Les chapitres de résurrection sont des professions de foi qui en appellent d’autres. On ne peut parler de résurrection que dans la profession de foi. Non qu’il faudrait pour être chrétien professer des trucs incroyables. Croire, faire profession de foi, c’est regarder le monde en relevant la tête, disons, avec les yeux de Jésus. C’est faire confiance à Jésus pour regarder le monde. La mort et le mal n’ont pas le dernier mot. Jésus regarde la misère du monde avec le cœur. Sa miséricorde s’étend d’âge en âge. Il se donne, c’est pourquoi il demeure à jamais le crucifié. « Pas de plus grand amour que de donner sa vie pour ces amis » (Jn 15; 13) Il transforme l’humanité en fraternité ou en peuple d’amis.

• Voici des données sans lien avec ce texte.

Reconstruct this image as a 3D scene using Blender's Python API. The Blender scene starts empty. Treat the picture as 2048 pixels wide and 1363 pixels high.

Jésus n’est pas une histoire ancienne. Il nous précède plutôt (Cf. Mt 28, 7 : Mc 16, 7) La Galilée représente le monde, carrefour des nations (Cf. Mt 4, 15), qui mêle les hommes, pour le meilleur et pour le pire. Le souvenir de sa mort n’est pas une visite au cimetière (Jn 20, 11) ni la mémoire d’un grand homme. Nous ne le cherchons pas parmi les morts (Lc 24, 5). Le souvenir de tout ce qu’il a vécu en Galilée (Lc 24, 6) ouvre une nouvelle manière de vivre, à sa suite. « Celui qui aime son frère est passé de la mort à la vie. » (1 Jn 3, 14) C’est vers les frères qu’il faut aller, ainsi le Fils vit avec Père (Jn 20, 17), est glorifié par le Père et le Père dans le Fils (Jn 17, 1).

1 commentaire:

  1. Merci Patrick, la signification des mots, la clarification conceptuelle de ce qui reste mystérieux est un don ... philosophique ? Apostolique pour sûr ! Amitiés. Jean.